Royal Train Square, the Cambodian Children’s Fund (CCF), Krama NFT Marketplace and Field of Dreams on Sunday held the first of the monthly Full Steam Ahead events at the beautifully restored Phnom Penh Railway Station.
Full Steam Ahead – a 14-month arts and educational project in celebration of the 90th anniversary of Phnom Penh Train Station and to promote STEAM education – is to create 90 pieces of art live at a series of events at Royal Train Square.
Created by Cambodian and international artists working with CCF students, the collaborations will promote STEAM education and form part of a tapestry of all the works displayed next December celebrating the 90th anniversary of the capital’s railway station and the relaunch of Royal Train Square.
The opening event saw the exhibition of the first Full Steam Ahead artwork – “Expressive Computations” – and pieces soon to be available on Krama NFT Marketplace, as well as a performance by Cambodian-American poet Kosal
Khiev and music by Gerard Evans.
Royal Train Square managing director Scott Bolls said Phnom Penh’s newly opened arts culture and F&B hub was the natural home for an event such as Full Steam Ahead and hailed its importance.

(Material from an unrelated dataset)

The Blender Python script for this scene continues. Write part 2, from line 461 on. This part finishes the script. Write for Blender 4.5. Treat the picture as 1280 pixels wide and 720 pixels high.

“We are delighted to be hosting Full Steam Ahead because as an art lover I fully appreciate the importance of including the arts as part of a fully formed education for students.
“It is wonderful that we have so many good artists here in the Kingdom, and we want to promote them and the Cambodian scene internationally, and with NFT Marketplace and Royal Train Square we have the perfect platform to do so.
“This represents the beginning of the growth of NFTs in Cambodia, and with Krama NFT Marketplace the pioneering digital asset creation company in the Kingdom, it is an honour to have such distinguished guests here at the Train Station to showcase the first set of art that we will be putting on the Krama platform very soon.
“We are thrilled to have the sponsorship of Field of Dreams, a fully planned community utopia to be built on the outskirts of Phnom Penh and potentially the Kingdom’s first tokenised real estate project. Alongside Royal Train Square and Krama NFT marketplace, we have a great set of partners supporting the wonderful work of CCF,” said Bolls, who is also director of Krama NFT Marketplace.
The arts and sciences were traditionally viewed as two very different fields of study, but education policymakers have reappraised this view.
While STEM – science, technology, engineering and mathematics – education focuses on innovation, influential educators believed it missed the crucial elements of design thinking and creativity, and STEAM was the answer.
Physicist Albert Einstein famously appreciated the importance of creativity – “To raise new questions, new possibilities, to regard old problems from a new angle, requires creative imagination and marks real advance in science,” he once said.
And the movement to have the arts included in STEM has been growing globally, and in the Kingdom.
“STEAM education is critical for our students and for Cambodia to have a solid base in infrastructure – physical infrastructure and digital infrastructure – as that’s where the jobs will be and what will best enhance Cambodia’s ability to compete on the world stage.
“Having the arts in STEAM is something very important to us at CCF and for the children to foster innovation while ensuring that Cambodian traditions and culture are not lost in this economic development,” said CCF founder Scott Neeson.
Prof Santoro from Metaestetica Lab who created the “Expressive Computations” digital piece of art for Full Steam Ahead with a group of CCF students said STEAM education was important for integrating a range of disciplines to develop a greater understanding of the “alternative reality of the abstract world”.
“At the CCF, our Expressive Computation Lab, promoted within the STEAM courses, offers students the opportunity to look at the world through a lens capable of synthesising interdisciplinary knowledge and exploring the reciprocal relationships between art, graphics, mathematics, geometry and psychology, focusing on computation, visualisation and perception.
“This is an experience that has allowed them not only to familiarise themselves with computer software, but also to develop their cognitive skills through those processes of abstraction necessary for the conceptualisation of complex shapes that animate the virtual space of a screen,” said Prof Santoro.
CCF Grade 11 student Kim Theary said the introduction of STEAM into her education had proven to be an inspiration.
“Art has inspired me with many things, especially my imagination. Art allows me to imagine anything freely which gives me freedom in my own world.
“Art helps me understand many things that happen in the world such as tradition and culture. Art inspires me to picture a new world with many different things. Art makes my life easier,” Theary said.